Stereo Vision
Depth from a pair of images
Camera calibration
Use a checkerboard pattern to calibrate camera (set up a known reference plane)
Can calculate a homography based on 3 images for camera calibration
Can also model lens distortion or something
Depth
From an image we can get
Distant objects are smaller
Close objects occlude distant
Motion cues (parallax)
Perspective - converging lines
Depth from focus
Atmospheric effects
But it is independent of these - random dot stereograms
Difference between views is disparity
z = f b / (u_1 - u_2) f is focal length, b is distance between pinholes, z = depth
Estimating depth
(for two cameras with same settings)
Rectify images (warp to a simplified form where the match is only along some horizontal distance)
Don't need SIFT if using the same/similar cameras to take both pictures!
Block matching, SAD or SSD. Sliding window essentially to find the minimum points.
More generally (i.e. cameras have different calibration parameters, not a stereo camera)
Rotation between cameras
Translation along all three axes
Align XYZ plane with one camera
Epipolar geometry
Epipolar line is the intersection of the epipolar plane
plane defined by some point P, and the two centres of the cameras
If uncalibrated, we can calculate the epipolar line using fundamental matrix
7 degrees of freedom
maps image points to their corresponding epipolar lines
encapsulates both intrinsic and extrinsic properties of cameras
If calibrated, we can calculate the epipolar line using essential matrix (factor out the two K=K'=I)
relates one point on a camera to the point where it is on the other camera
without say distance between points we cannot determine absolute pose
To estimate it using corresponding image points, the intrinsic parameters of both cameras must be known.
5 degrees of freedom (3 for rotation, 3 for translation, -1 for unknown scale)
Stereo estimation
Fundamental matrix
8-point algorithm: linear system p'^T F p = 0
7-point algorithm works as only 7 DoF but harder and gives multiple solutions
Usually have lots of points.
7-point if you want fewer RANSAC trials! or need constraints on F
Solve via normalised DLT
Estimates relative pose
Estimate 3D structure
Minimise reprojection error via non-linear least squares
Essential matrix
Estimate F, compute E = K'^T F K
8 or 7 point algorithm
Alternatively: 5 point algorithm
Complex, non-linear system
Up to 10 solutions
But - fewer RANSAC trials, enforces constraints
Structural estimation (3D points)
Need the relative pose between camera (e.g. rotation, R, and translation, t, between cameras)
E tells us about R and t
E = [t]xR
Use singular value decomposition of E to get the solutions
We know w must lie in front of both cameras (to select the correct solution)

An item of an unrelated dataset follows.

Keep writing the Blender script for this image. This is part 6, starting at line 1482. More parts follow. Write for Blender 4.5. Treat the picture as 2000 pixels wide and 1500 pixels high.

Can minimise for algebraic or for non-linear in true K, K', R, t, w_i
Initial estimate from algebraic error minimised
Minimise further via Levenberg-Marquardt
Multi-view stereo
Naive - Incremental two view approach
Better - Identify best matching pair (and reconstruct relative pose + 3D points)
Matching images
Bruteforce (matching all pairs) is expensive
Bag of Words
Group features into 'words'
Count how many times each 'word' appears in each image (histogram)
Compare histograms (Similar histograms -> similar images)
Bag of Words as vectors ignores word order and is mostly applied to counts (but can be a binary present/not)
For images
Cluster features (k clusters e.g. k-means where centers become k-'words')
Detect and describe features, count features closest to each word
An example could be number of circle features present, number of triangle features etc etc
Therefore you can do two-view stereo for relative pose and then construct 3D points from best matches
Absolute pose
Minimum need 3 points to determine pose from 2D-3D matches
Determine P (pose of camera) from the world space points A,B,C using distances and angles
P is intersection of spheres, i.e. centered at A with radius |P->A| and ....
Two solutions (use a fourth point or RANSAC to disambiguate)
2 spheres gives a ring, another sphere gives two points on that ring
Always minimising reprojection error
but reprojection error with Levenberg-Marquardt needs jacobian matrix that scales with number of measurements.. multiple images big jacobian!
But a lot of zeroes are present (sparse matrix), and they are predictable so we can skip them
SLAM
Need to built a map of the environment, and know where it is within the environment
Therefore, Simultaneous localisation and mapping
kinda like multi-view stereo, but often with a speed requirement.
Small errors add up over time, need to detect when you return to previous regions to do 'loop closure' to correct for errors.